Re: New sub:Christopher Robin Scribbles a Reply to God-Marcus

From:

Marcus Bales <[log in to unmask]>

Reply-To:

The Pennine Poetry Works <[log in to unmask]>

Date:

Thu, 15 Jan 2004 16:22:09 -0500

Content-Type:

text/plain

Parts/Attachments:

Parts/Attachments

text/plain (83 lines)

> ... My feeling about this poem is that it seems to be Zeus,
> rather than Jehovah, who is speaking.<<

Certainly the Protestant Version rather than a Jewish or Roman
Catholic one.

> Concentration on the male
> attributes means that this brand of religion has little to offer
> Christina Robina should she be unwise enough to pipe up.

Advice to Young Ladies
AD Hope

A.U.C. 334: about this date,
For a sexual misdemeanor which she denied,
The vestal virgin Postumia was tried;
Livy records it among affairs of state.

They let her off: it seems she was perfectly pure;
The charge arose because some thought her talk
Too witty for a young girl, her eyes, her walk
Too lively, her clothes too smart to be demure.

The Pontifex Maximus, summing up the case,
Warned her in future to abstain from jokes,
To wear less modish and more pious frocks.
She left the court reprieved, but in disgrace.

What then?  With her the annalist is less
Concerned than what the men achieved that year:
Plots, quarrels, crimes, with oratory to spare --
I see Postumia with her dowdy dress,

Stiff mouth and listless step; I see her strive
To give dull answers.  She had to knuckle down.
A vestal virgin who scandalized that town
Had a fair trial, then they buried her alive.

Alive, bricked up in suffocating dark;
A ration of bread, a pitcher if she was dry,
Preserved the body they did not wish to die
Until her mind was quenched to the last spark.

How many the black maw has swallowed in its time!
Spirited girls who would not know their place,
Talented girls who found that the disgrace
Of being a woman made genius a crime.

How many others, who would not kiss the rod,
Domestic bullying broke or public shame?
Pagan or Christian, it was much the same:
Husbands, St. Paul declared, rank next to God.

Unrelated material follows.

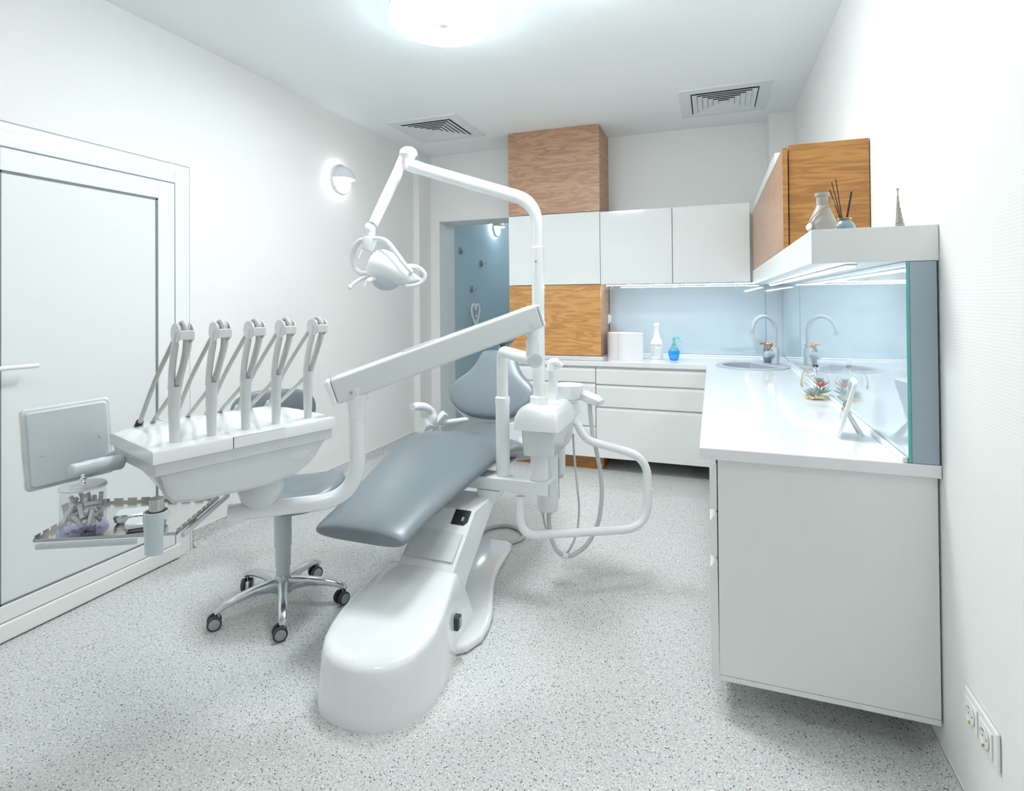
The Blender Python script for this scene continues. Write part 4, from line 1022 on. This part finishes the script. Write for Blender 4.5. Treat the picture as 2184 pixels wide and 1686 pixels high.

Livy and Paul, it may be, never knew
That Rome was doomed; each spoke of her with pride.
Tacitus, writing after both had died,
Showed that whole fabric rotten, through and through.

Historians spend their lives and lavish ink
Explaining how great commonwealths collapse
From great defects of policy -- perhaps
The cause is sometimes simpler than they think.

It may not seem so grave an act to break
Postumia's spirit as Galileo's, to gag
Hypatia as crush Socrates, or drag
Joan as Giordano Bruno to the stake.

Can we be sure?  Have more states perished, then,
For having shackled the enquiring mind,
Than those who, in their folly not less blind,
Trusted the servile womb to breed free men?

> One question
> is, of course, how much choice is there in the world? Most sentient
> life seems destined to suffer without any choice at all. Kind regards,

We're not talking about "most sentient life" though; we're talking
about humans. Certainly most humans have limited choices, but the
Protestant view of the problem of evil is, as I understand it, and I
hope you'll correct me if I'm wrong, precisely that if there is no
genuine evil there can be no genuine good.